What Is an API?
API stands for Application Programming Interface. It's a way for different software applications to communicate with each other.
Think of an API as a waiter in a restaurant:
- You (the customer) don't go into the kitchen yourself
- You tell the waiter what you want
- The waiter communicates with the kitchen
- The waiter brings back your order
In software terms:
- Your application doesn't directly access another system's database
- Your application sends a request to the API
- The API processes the request and gets the data
- The API sends back the response
How APIs Work
Most modern APIs work over the internet using a pattern called REST:
- Request — Your application sends an HTTP request (like visiting a URL, but from code)
- Authentication — The API verifies you're allowed to access the data
- Processing — The API performs the requested operation
- Response — The API sends back data (usually in JSON format)
Example API Call
To get customer information from a CRM:
GET https://api.example.com/customers/123
Authorization: Bearer your-api-key
Response:
{
"id": 123,
"name": "Sarah Johnson",
"email": "sarah@company.com",
"status": "active"
}
What Is API Integration?
API integration means connecting two or more applications using their APIs so they can share data and trigger actions.
Example: When a payment is processed in Stripe, use Stripe's API to get the payment details, then use Salesforce's API to update the customer record.

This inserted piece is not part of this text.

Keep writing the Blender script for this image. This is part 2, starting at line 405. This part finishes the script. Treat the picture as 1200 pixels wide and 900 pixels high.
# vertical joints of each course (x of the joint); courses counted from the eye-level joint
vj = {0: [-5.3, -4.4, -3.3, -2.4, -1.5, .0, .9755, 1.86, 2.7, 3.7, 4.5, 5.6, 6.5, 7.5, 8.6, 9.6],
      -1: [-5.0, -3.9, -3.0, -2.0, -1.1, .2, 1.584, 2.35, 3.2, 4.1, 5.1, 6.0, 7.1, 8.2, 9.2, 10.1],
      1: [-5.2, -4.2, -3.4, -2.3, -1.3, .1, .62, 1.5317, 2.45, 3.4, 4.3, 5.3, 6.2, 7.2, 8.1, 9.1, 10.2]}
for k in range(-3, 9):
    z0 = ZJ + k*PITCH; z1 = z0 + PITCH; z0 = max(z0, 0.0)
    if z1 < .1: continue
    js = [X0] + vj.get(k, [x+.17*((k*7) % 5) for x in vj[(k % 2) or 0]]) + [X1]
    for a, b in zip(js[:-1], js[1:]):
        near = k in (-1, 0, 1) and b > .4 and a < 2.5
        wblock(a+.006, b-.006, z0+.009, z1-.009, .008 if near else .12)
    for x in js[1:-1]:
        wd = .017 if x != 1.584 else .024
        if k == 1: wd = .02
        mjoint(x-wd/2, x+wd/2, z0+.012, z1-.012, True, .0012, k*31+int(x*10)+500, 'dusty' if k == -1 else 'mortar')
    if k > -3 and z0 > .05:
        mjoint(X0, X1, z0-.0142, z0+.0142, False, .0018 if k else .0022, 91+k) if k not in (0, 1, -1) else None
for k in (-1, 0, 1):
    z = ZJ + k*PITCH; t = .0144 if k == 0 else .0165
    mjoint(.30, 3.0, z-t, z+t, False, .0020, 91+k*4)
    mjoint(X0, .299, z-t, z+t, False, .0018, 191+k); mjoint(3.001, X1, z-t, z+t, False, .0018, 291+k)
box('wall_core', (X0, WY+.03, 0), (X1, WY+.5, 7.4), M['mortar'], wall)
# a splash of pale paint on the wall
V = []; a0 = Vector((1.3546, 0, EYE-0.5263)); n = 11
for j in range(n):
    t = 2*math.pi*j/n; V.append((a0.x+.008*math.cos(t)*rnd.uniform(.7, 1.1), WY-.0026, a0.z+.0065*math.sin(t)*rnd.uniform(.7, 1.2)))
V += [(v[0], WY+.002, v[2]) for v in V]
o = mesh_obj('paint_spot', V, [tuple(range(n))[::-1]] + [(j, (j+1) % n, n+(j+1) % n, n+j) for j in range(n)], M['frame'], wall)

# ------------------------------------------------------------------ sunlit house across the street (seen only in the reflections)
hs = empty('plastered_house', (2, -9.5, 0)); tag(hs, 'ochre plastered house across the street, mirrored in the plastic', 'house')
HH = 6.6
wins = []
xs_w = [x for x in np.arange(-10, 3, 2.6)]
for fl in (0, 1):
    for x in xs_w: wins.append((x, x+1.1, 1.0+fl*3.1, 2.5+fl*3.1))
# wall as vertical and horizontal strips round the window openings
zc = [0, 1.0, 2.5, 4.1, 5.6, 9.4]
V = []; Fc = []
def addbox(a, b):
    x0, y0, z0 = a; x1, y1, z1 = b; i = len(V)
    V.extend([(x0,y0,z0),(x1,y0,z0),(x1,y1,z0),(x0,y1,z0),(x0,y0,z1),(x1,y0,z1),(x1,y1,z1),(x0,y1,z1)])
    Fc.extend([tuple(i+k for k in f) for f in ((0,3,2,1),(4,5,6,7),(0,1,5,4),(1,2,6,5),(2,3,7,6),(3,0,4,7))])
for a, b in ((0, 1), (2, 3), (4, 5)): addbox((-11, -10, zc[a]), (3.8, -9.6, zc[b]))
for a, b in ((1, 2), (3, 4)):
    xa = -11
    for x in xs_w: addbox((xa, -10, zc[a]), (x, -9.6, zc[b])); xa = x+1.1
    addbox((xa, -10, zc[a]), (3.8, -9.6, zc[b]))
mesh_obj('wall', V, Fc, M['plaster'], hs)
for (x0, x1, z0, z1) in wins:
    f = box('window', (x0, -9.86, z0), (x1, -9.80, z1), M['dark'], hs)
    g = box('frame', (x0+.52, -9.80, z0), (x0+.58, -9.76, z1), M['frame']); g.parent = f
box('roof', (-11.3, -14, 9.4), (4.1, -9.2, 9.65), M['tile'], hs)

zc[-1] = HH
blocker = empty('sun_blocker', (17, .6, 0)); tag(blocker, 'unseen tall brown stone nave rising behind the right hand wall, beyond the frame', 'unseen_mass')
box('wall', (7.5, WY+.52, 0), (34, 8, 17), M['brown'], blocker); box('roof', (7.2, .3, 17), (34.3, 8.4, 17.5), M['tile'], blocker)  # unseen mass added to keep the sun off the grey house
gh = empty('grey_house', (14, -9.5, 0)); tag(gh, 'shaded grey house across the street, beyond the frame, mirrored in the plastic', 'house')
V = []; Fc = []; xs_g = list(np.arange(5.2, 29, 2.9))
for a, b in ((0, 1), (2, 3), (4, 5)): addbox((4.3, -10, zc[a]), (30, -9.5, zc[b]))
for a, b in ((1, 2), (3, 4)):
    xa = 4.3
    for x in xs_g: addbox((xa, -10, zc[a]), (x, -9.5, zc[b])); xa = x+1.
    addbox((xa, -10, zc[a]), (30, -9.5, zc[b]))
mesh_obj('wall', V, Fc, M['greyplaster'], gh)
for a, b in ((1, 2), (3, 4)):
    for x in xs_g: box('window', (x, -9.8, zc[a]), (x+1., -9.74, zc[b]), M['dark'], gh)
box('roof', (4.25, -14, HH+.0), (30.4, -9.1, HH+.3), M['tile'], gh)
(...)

Without API integration, someone would need to manually:
- Check Stripe for new payments
- Copy customer details
- Find the customer in Salesforce
- Update the record
With API integration, this happens automatically in seconds.
Why API Integration Matters
Automation
APIs enable automated workflows that would otherwise require manual work.
Real-Time Data
Instead of batch exports and imports, data flows between systems as events happen.
Unified Experience
Customers and employees see consistent information across all touchpoints.
Scalability
APIs handle thousands of requests efficiently. Volume doesn't require more human effort.
Building API Integrations
There are several approaches to API integration:
Custom Development
Write code that calls APIs directly. Maximum control but requires developers and ongoing maintenance.
Pros: Exactly what you need, no limitations Cons: Time-consuming, requires technical expertise, maintenance burden
Integration Platforms
Use a platform that handles API connections for you. Faster setup, less maintenance.
Pros: Pre-built connectors, managed infrastructure Cons: Limited to supported applications, platform dependency
AI Agents with Tool Access
Give AI agents the ability to use APIs on your behalf, deciding what to do based on context.
Pros: Intelligent automation, adaptive behavior Cons: Newer approach, requires AI-ready platform
Common API Challenges
Authentication Complexity
Every API has its own authentication method. OAuth, API keys, bearer tokens — it adds up.
Rate Limits
APIs restrict how many requests you can make. High-volume integrations need to handle limits gracefully.
Data Transformation
Different APIs use different formats. Mapping "CustomerName" to "full_name" requires translation.
Error Handling
APIs fail. Networks have issues. Good integrations handle errors gracefully.
API Changes
APIs evolve. An integration that works today might break when the API updates.
Integration platforms handle these challenges for you. Instead of managing API complexity yourself, you use a platform that abstracts away authentication, rate limiting, and error handling.
API Security
When integrating APIs, security matters:
Credential Protection
API keys and tokens must be stored securely. Never in code, never in plain text.
Encryption
Data should be encrypted in transit (HTTPS) and at rest.
Access Control
Not everyone should have access to all integrations. Role-based permissions matter.
Audit Trails
Log what data flows where, for compliance and debugging.
APIs for AI Agents
AI agents need API access to be useful. Without the ability to read customer data, update records, or trigger actions, AI agents are limited to conversation.
With API integration, AI agents can:
- Look up customer information before responding
- Create records based on conversations
- Trigger workflows in other systems
- Provide accurate, real-time information
This is what makes AI agents actually helpful for business — they can take action, not just talk.
Getting Started
If you're new to API integration:
- Identify your goal — What do you want to connect and why?
- Check for existing connectors — Many integration platforms support popular APIs
- Consider your technical resources — Do you have developers, or do you need no-code solutions?
- Start with one integration — Learn the basics before connecting everything
- Monitor and iterate — Track what's working and improve
The world runs on APIs. Understanding how they work and how to integrate them is foundational for modern business automation.